** START **

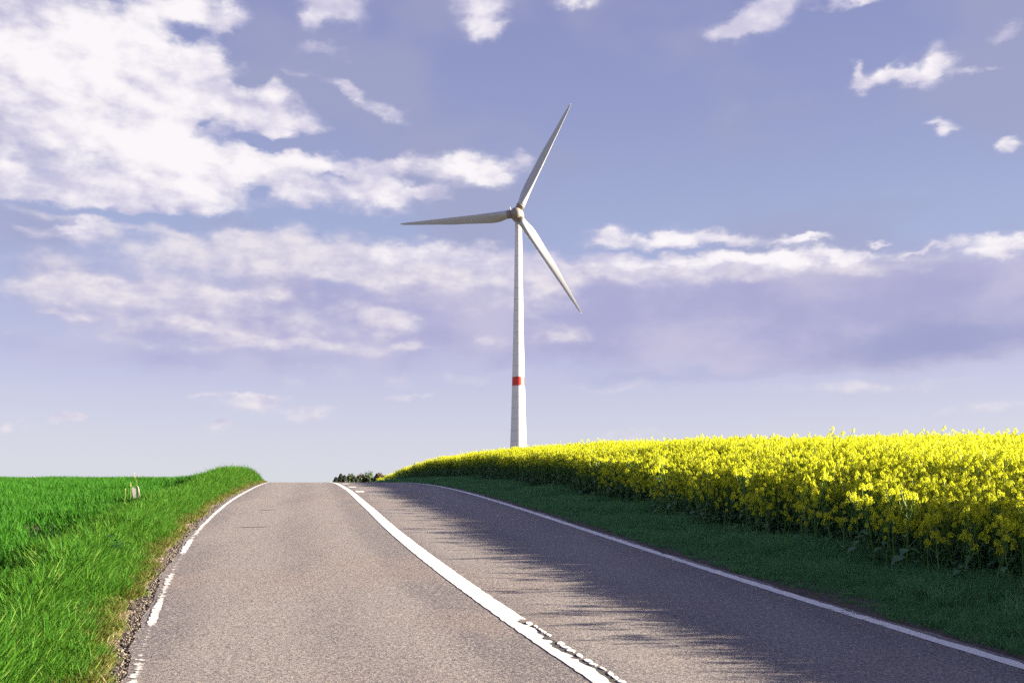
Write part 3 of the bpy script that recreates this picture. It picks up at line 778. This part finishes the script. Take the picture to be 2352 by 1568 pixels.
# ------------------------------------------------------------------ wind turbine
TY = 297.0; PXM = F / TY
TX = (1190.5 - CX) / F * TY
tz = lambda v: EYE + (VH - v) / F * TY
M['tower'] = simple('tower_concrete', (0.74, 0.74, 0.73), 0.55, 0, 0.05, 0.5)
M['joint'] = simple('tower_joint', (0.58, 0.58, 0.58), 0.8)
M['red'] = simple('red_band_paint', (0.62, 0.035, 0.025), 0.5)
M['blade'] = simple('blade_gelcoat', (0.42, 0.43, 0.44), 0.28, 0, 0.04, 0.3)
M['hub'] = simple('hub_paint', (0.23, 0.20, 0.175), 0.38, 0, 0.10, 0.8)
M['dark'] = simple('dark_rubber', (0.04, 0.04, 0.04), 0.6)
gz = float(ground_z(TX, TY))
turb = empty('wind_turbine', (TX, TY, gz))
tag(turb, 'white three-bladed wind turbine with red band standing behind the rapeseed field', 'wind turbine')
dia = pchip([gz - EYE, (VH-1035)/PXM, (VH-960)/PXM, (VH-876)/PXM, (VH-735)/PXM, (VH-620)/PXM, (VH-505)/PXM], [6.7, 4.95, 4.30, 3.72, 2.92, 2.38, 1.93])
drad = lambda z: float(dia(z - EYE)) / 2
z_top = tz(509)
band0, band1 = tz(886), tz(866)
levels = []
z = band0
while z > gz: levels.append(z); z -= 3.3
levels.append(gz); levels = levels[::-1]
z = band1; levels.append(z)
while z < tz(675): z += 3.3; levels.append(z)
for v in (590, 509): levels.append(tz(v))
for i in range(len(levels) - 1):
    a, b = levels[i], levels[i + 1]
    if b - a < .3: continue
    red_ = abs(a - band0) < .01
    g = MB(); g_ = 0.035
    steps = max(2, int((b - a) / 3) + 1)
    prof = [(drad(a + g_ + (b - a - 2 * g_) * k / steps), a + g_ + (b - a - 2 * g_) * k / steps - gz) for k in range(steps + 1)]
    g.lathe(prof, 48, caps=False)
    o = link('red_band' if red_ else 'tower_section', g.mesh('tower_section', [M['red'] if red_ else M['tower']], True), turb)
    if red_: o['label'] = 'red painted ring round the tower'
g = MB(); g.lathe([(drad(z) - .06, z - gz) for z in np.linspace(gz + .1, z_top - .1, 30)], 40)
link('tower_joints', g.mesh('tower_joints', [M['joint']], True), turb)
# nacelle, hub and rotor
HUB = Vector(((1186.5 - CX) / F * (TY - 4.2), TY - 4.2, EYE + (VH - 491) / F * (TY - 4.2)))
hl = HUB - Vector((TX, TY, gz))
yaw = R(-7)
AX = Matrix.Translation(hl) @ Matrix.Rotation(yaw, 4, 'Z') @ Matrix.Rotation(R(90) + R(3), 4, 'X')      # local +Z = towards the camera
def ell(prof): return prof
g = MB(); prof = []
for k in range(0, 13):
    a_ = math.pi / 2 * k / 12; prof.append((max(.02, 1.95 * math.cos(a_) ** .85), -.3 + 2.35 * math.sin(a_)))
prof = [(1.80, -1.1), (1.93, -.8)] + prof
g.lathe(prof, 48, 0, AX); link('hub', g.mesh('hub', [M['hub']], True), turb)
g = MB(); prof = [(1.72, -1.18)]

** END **

→ Task objective: Do not copy the pictures, but repeat every line exactly.

→ Result of the task:
Write part 3 of the bpy script that recreates this picture. It picks up at line 778. This part finishes the script. Take the picture to be 2352 by 1568 pixels.
# ------------------------------------------------------------------ wind turbine
TY = 297.0; PXM = F / TY
TX = (1190.5 - CX) / F * TY
tz = lambda v: EYE + (VH - v) / F * TY
M['tower'] = simple('tower_concrete', (0.74, 0.74, 0.73), 0.55, 0, 0.05, 0.5)
M['joint'] = simple('tower_joint', (0.58, 0.58, 0.58), 0.8)
M['red'] = simple('red_band_paint', (0.62, 0.035, 0.025), 0.5)
M['blade'] = simple('blade_gelcoat', (0.42, 0.43, 0.44), 0.28, 0, 0.04, 0.3)
M['hub'] = simple('hub_paint', (0.23, 0.20, 0.175), 0.38, 0, 0.10, 0.8)
M['dark'] = simple('dark_rubber', (0.04, 0.04, 0.04), 0.6)
gz = float(ground_z(TX, TY))
turb = empty('wind_turbine', (TX, TY, gz))
tag(turb, 'white three-bladed wind turbine with red band standing behind the rapeseed field', 'wind turbine')
dia = pchip([gz - EYE, (VH-1035)/PXM, (VH-960)/PXM, (VH-876)/PXM, (VH-735)/PXM, (VH-620)/PXM, (VH-505)/PXM], [6.7, 4.95, 4.30, 3.72, 2.92, 2.38, 1.93])
drad = lambda z: float(dia(z - EYE)) / 2
z_top = tz(509)
band0, band1 = tz(886), tz(866)
levels = []
z = band0
while z > gz: levels.append(z); z -= 3.3
levels.append(gz); levels = levels[::-1]
z = band1; levels.append(z)
while z < tz(675): z += 3.3; levels.append(z)
for v in (590, 509): levels.append(tz(v))
for i in range(len(levels) - 1):
    a, b = levels[i], levels[i + 1]
    if b - a < .3: continue
    red_ = abs(a - band0) < .01
    g = MB(); g_ = 0.035
    steps = max(2, int((b - a) / 3) + 1)
    prof = [(drad(a + g_ + (b - a - 2 * g_) * k / steps), a + g_ + (b - a - 2 * g_) * k / steps - gz) for k in range(steps + 1)]
    g.lathe(prof, 48, caps=False)
    o = link('red_band' if red_ else 'tower_section', g.mesh('tower_section', [M['red'] if red_ else M['tower']], True), turb)
    if red_: o['label'] = 'red painted ring round the tower'
g = MB(); g.lathe([(drad(z) - .06, z - gz) for z in np.linspace(gz + .1, z_top - .1, 30)], 40)
link('tower_joints', g.mesh('tower_joints', [M['joint']], True), turb)
# nacelle, hub and rotor
HUB = Vector(((1186.5 - CX) / F * (TY - 4.2), TY - 4.2, EYE + (VH - 491) / F * (TY - 4.2)))
hl = HUB - Vector((TX, TY, gz))
yaw = R(-7)
AX = Matrix.Translation(hl) @ Matrix.Rotation(yaw, 4, 'Z') @ Matrix.Rotation(R(90) + R(3), 4, 'X')      # local +Z = towards the camera
def ell(prof): return prof
g = MB(); prof = []
for k in range(0, 13):
    a_ = math.pi / 2 * k / 12; prof.append((max(.02, 1.95 * math.cos(a_) ** .85), -.3 + 2.35 * math.sin(a_)))
prof = [(1.80, -1.1), (1.93, -.8)] + prof
g.lathe(prof, 48, 0, AX); link('hub', g.mesh('hub', [M['hub']], True), turb)
g = MB(); prof = [(1.72, -1.18)]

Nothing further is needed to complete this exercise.